At BGI’s offices around the world including its HQ in San Francisco, people are waiting to see what sort of deal the execs from Barclay PLC’s London headquarters cut for the iShares business. While exhibiting the most growth and most promise, iShares apparently became expendable when the parent firm’s need for capital became greater than the need for future growth.

In both cases, there is one operative word: waiting . You are waiting if you’re an iShares employee to find out who the new owner will be. You are waiting if you’re a Genentech employee to find out what the new owners at Roche want to do with their new prize jewel. And, if you’re in the non-iShares portion of BGI, you’re waiting because all the talk is on what will happen to the firm post-iShares sale. [Update – April 9 : Barclays announced sale of iShares to CVC Capital Partners Group today.]

Rather than suffer what can feel like the longest airport layover experience in the world, here are things people can do to make productive use of the time:

If you’re at Genentech, this is a great time to network outside of the firm for your potential next step.
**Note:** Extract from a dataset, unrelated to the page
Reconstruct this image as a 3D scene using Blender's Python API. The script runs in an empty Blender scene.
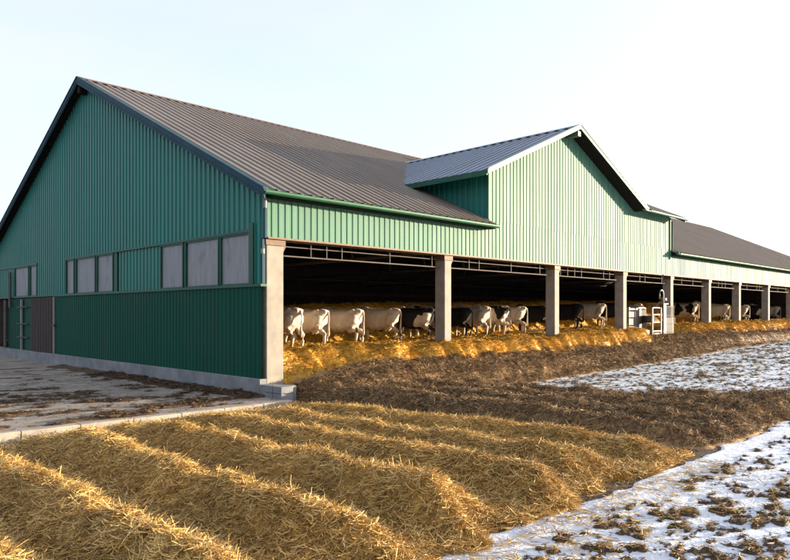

Genentecher’s have retention bonuses that cause people to stay through June, but that’s just 60-90 days away. While some folks will stay when Roche assumes full control, others may not want to stay, or will find themselves through lay-offs without that option. For infrastructure types (HR, Finance & Accounting, IT, etc.) it’s a time to see where else you might want to work. Ditto for folks in things like marketing, sales, process development, etc. Many people outside of Genentech (both in and outside of biotech) assume that there is some secret sauce that gets used at a firm that has sucha great reputation for churning out innovation, new products, and is regarded consistently as a great place to work.

Acting now – placing a call to people you might not know to catch coffee and pick their brain – means there’s greater likelihood your call will be answered. Wait a few months and Genentech may have become yesterday’s news.

For iShares folks the same advice applies as it does for Genentech. iShares has a commanding share of the exchange traded funds business and you can leverage that perception of “secret sauce” to accelerate your networking. It’s likely that the new owners will have some thoughts on changes – so you might as well take any current down time and increase your options through some serious network maintenance. For the non-iShares folks at BGI it’s a trickier proposition.

While the normal advice would be to use your downtime to network, most of the firms you’d network with have hunkered down in the financial services meltdown this past year. And while BGI took a lay-off haircut of 10% earlier this year, some folks may assume that an asset decline of 20% by the firm may mean more layoffs may come down the pike. The silver lining for BGI is that the sale of iShares may generate cash for that group of employees at BGI fortunate to have vested options in the firms employee stock plan.

One thought for the non-iShares BGI folks would be to put this waiting time to figuring out what else they might do besides their current role – how would they reinvent themselves if they had to? Excessive waiting is seldom fun. But if you know it’s happening you can figure out a way to make it productive rather than an extended stay in limbo.